Exercise description: Your reply should be a single number: how many lines contain the string "picture".

Records shown:
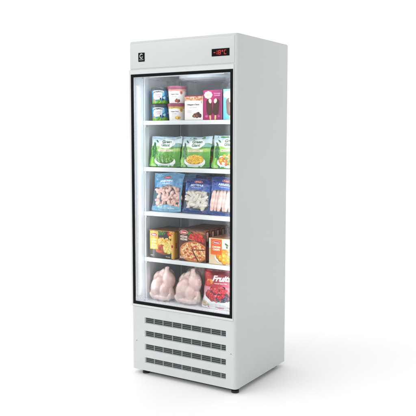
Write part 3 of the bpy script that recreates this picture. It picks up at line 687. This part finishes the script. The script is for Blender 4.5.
# ------------------------------------------------------------------ products
def mk_carton(name, me, x, y, z, label, cat, group=None, rz=0):
    o = raw(name, me, M['carton']); o.data.polygons.foreach_set('use_smooth', [False]*len(o.data.polygons))
    place(o, x, y, z, rz); tag(o, label, cat, group); return o
def mk_tub(x, y, z, me, lidm, hb, r, label, group, rz=0, name='ice_cream_tub'):
    t = empty(name, (x,y,z)); t.rotation_euler.z = rz; raw('cup', me, M['tub'], t)
    bm = bmesh.new(); lathe(bm, 0, 0, [(r+.0005,hb-.008),(r+.003,hb-.008),(r+.0033,hb+.006),(r+.0022,hb+.0085),(r-.003,hb+.0088),(r-.005,hb+.0068)], 48)
    me2 = bpy.data.meshes.new('lid'); bm.to_mesh(me2); bm.free(); L = raw('lid', me2, lidm, t); autosmooth(L); tag(t, label, 'ice cream tub', group); return t
ROWG = 'tubs of ice cream on the top shelf'
blue = tub_mesh(.0475, .053, .0875, art_blue_tub()); choc = tub_mesh(.0475, .0545, .0905, art_cream_tub(0)); van = tub_mesh(.0475,.0545,.0905, art_cream_tub(1))
zs1 = zb(SH[0])
for zz, w in ((0,'lower'),(.1005,'upper')):
    mk_tub(.1165, .153, zs1+.001+zz, blue, M['lid_dark'], .0875, .053, f'{w} of the two stacked blue dark-lidded tubs at the front left of the top shelf', ROWG, rz=.42)
    mk_tub(.1165+.012, .275, zs1+.001+zz, blue, M['lid_dark'], .0875, .053, f'{w} blue dark-lidded tub mostly hidden behind the front blue tub on the top shelf', ROWG, rz=.5)
mk_tub(.240, .153, zs1+.001, van, M['lid_wine'], .0905, .0545, 'white and gold vanilla ice cream tub with wine-red lid, underneath the chocolate one', ROWG, rz=.40)
mk_tub(.240, .153, zs1+.1015, choc, M['lid_wine'], .0905, .0545, 'white and pink chocolate ice cream tub with wine-red lid, stacked on the vanilla one', ROWG, rz=.40)
cc = carton_mesh(.126,.142,.085, art_cream_carton(), topc=(150,44,80), leftc=(226,222,220)); mk_carton('ice_cream_carton', cc, .389, .102, zs1+.001, 'white and cream ice cream carton with chocolate pieces and a wine-red top edge', 'carton')
mg = carton_mesh(.124,.168,.09, art_magenta(), topc=(150,40,100)); mk_carton('ice_cream_box', mg, .5165, .101, zs1+.001, 'magenta box showing two chocolate ice cream bars', 'carton', 'ice cream bar boxes on the top shelf')
sb = carton_mesh(.110,.170,.09, art_skyblue(), topc=(120,190,215)); mk_carton('ice_cream_box', sb, .6415, .101, zs1+.001, 'light blue ice cream bar box to the right of the magenta box', 'carton', 'ice cream bar boxes on the top shelf')

VG = 'vegetable bags on the second shelf'; zs2 = zb(SH[1])
def mk_bag(name, me, x, y, z, rx, rz, label, cat, group, mat='bag'):
    o = raw(name, me, M[mat]); place(o, x, y, z, rz, rx); tag(o, label, cat, group); return o
pe = bag_mesh(.222,.185,.052, art_veg('p'), 1, (70,150,60)); co_ = bag_mesh(.218,.185,.052, art_veg('c'), 2, (70,150,60)); mxv = bag_mesh(.212,.193,.052, art_veg('m'), 3, (70,150,60))
LEAN = -math.radians(11)
mk_bag('vegetable_bag', pe, .160, .128, zs2+.0015, LEAN, .03, 'green bag of frozen peas, leftmost at the front of the second shelf', 'frozen vegetables', VG)
mk_bag('vegetable_bag', co_, .371, .131, zs2+.0015, LEAN*1.12, -.035, 'green bag of frozen yellow sweetcorn in the middle of the second shelf', 'frozen vegetables', VG)
mk_bag('vegetable_bag', mxv, .598, .128, zs2+.0015, LEAN, .02, 'green bag of mixed orange and yellow vegetables cut off by the right door trim', 'frozen vegetables', VG)
for m_, x, lb_ in ((pe,.180,'second green pea bag standing behind the front pea bag'),(co_,.395,'second green sweetcorn bag standing behind the front sweetcorn bag'),(mxv,.612,'second mixed vegetable bag standing behind the front mixed bag')):
    mk_bag('vegetable_bag', m_, x, .205, zs2+.0015, LEAN, .05, lb_, 'frozen vegetables', VG)

# ---- seafood bags with real pieces inside a clear window
def tube_mesh(pts, rad, seg=8, sub=1):
    bm = bmesh.new(); rings = []; k = len(pts); P = [Vector(p) for p in pts]
    for i, p in enumerate(P):
        t = (P[min(i+1,k-1)]-P[max(i-1,0)]).normalized(); up = Vector((0,1,0)); a = t.cross(up).normalized(); b = a.cross(t)
        rings.append([bm.verts.new(p+(a*math.cos(2*math.pi*j/seg)+b*math.sin(2*math.pi*j/seg))*rad[i]) for j in range(seg)])
    for a, b in zip(rings, rings[1:]):
        for j in range(seg): bm.faces.new((a[j],a[(j+1)%seg],b[(j+1)%seg],b[j]))
    bm.faces.new(rings[0][::-1]); bm.faces.new(rings[-1]); bmesh.ops.recalc_face_normals(bm, faces=bm.faces)
    me = bpy.data.meshes.new('piece'); bm.to_mesh(me); bm.free(); return me
def shrimp_mesh(r=.019, th=.0112, seed=0):
    q = random.Random(seed); pts = []; rad = []; k = 17; sweep = q.uniform(3.3,4.1)
    for i in range(k):
        t = i/(k-1); a = -.6+sweep*t; rr = r*(1-.22*t); seg_ = 1+.09*math.cos(t*2*math.pi*6)
        pts.append((rr*math.cos(a), .002*math.sin(a*2), rr*math.sin(a))); rad.append(th*seg_*(.62+.38*math.sin(math.pi*min(1,(t+.12)*1.15)**.8)) if t < .86 else th*(.55 if t < .93 else .75))
    return tube_mesh(pts, rad, 10)
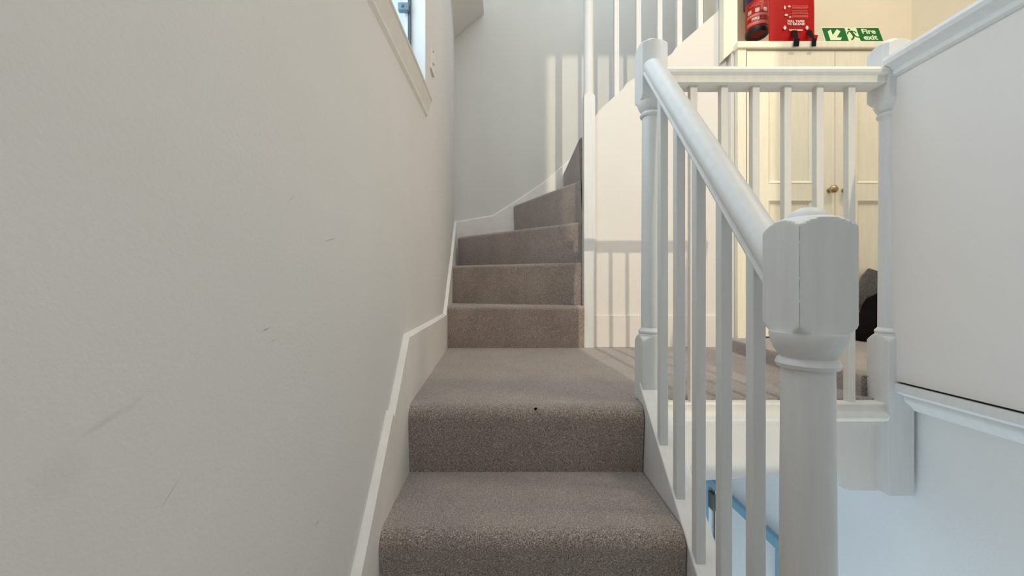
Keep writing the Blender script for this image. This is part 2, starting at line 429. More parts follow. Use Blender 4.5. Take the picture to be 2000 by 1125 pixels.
# ------------------------------------------------------------------ baseboards
def ribbon(pts_top, depth, thick, m, name):
    """raking skirting: pts_top = [(x, y, z)] along the top outer edge; thick = function giving the wall-side offset"""
    bm = bmesh.new(); rows = []
    for (x, y, z) in pts_top:
        ox, oy = thick
        rows.append([bm.verts.new(p) for p in ((x, y, z - 0.010), (x - ox * 0.35, y - oy * 0.35, z - 0.002), (x - ox * 0.6, y - oy * 0.6, z), (x - ox, y - oy, z + 0.001), (x - ox, y - oy, z - depth), (x, y, z - depth))])
    for A, B in zip(rows, rows[1:]):
        for i in range(6): bm.faces.new((A[i], A[(i + 1) % 6], B[(i + 1) % 6], B[i]))
    bm.faces.new(rows[0]); bm.faces.new(rows[-1][::-1])
    return structure(name, bm, m)
TH = 0.016
def sk(y, z): return (wall_x(y) + TH, y, z)
ribbon([sk(0.05, -1.15), sk(0.45, -0.74), sk(0.69, -0.498), sk(0.905, -0.275), sk(0.915, -0.285), sk(1.064, -0.122), sk(1.45, -0.124), sk(2.0, -0.127), sk(2.005, -0.120), sk(2.3, 0.085), sk(2.62, 0.30), sk(2.945, 0.497)], 0.55, (TH + 0.02, 0), M['skirting'], 'baseboard_left')
ribbon([(-0.43, 2.938, 0.488), (-0.14, 2.938, 0.538), (0.01, 2.938, 0.632), (0.245, 2.938, 0.79), (0.45, 2.938, 0.97), (1.3, 2.938, 1.72)], 0.50, (0, -0.012), M['skirting'], 'baseboard_back')
structure('baseboard_landing', prism([(0.43, 2.092, FLOOR), (1.09, 2.092, FLOOR), (1.09, 2.092, -0.143), (0.43, 2.092, -0.143)], (0, 0.008, 0), 0.002), M['wall_plain'])

# ------------------------------------------------------------------ staircase
stairs = thing('staircase', (0, 1.3, -0.9), 'brown heather carpeted staircase winding up to the right along the white walls', 'staircase')
def step(front, back, z, zlow, nose=0.03, under=0.012, seg=6):
    """front: (left, right) line of the nosing, back: remaining footprint points; rounded carpeted nosing"""
    bm = bmesh.new()
    L, R = Vector((*front[0], 0)), Vector((*front[1], 0))
    top = [L, R] + [Vector((*p, 0)) for p in back]
    d = (R - L).normalized(); nrm = Vector((-d.y, d.x, 0))
    bot = [L + nrm * under, R + nrm * under] + top[2:]
    a = [bm.verts.new((p.x, p.y, z)) for p in top]; b = [bm.verts.new((p.x, p.y, zlow)) for p in bot]
    n = len(a); bm.faces.new(a); bm.faces.new(b[::-1])
    for i in range(n): bm.faces.new((a[i], b[i], b[(i + 1) % n], a[(i + 1) % n]))
    e = [e for e in bm.edges if {e.verts[0], e.verts[1]} == {a[0], a[1]}]
    bmesh.ops.bevel(bm, geom=e, offset=nose, segments=seg, affect='EDGES', profile=0.5)
    return obj('step', bm, M['carpet'], stairs, smooth=50)
def lx(y): return wall_x(y) + TH - 0.004
RX = 0.347
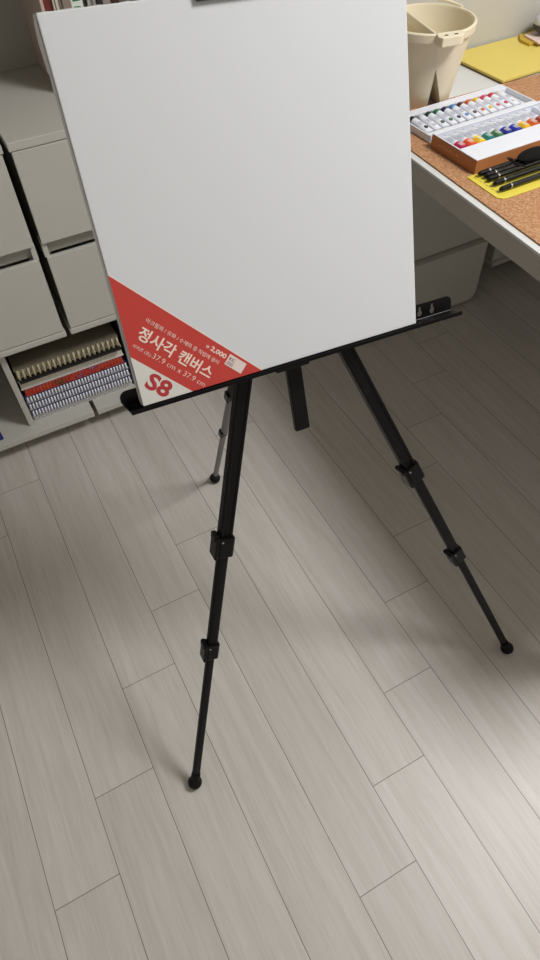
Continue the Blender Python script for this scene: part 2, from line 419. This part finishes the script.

Final result: 2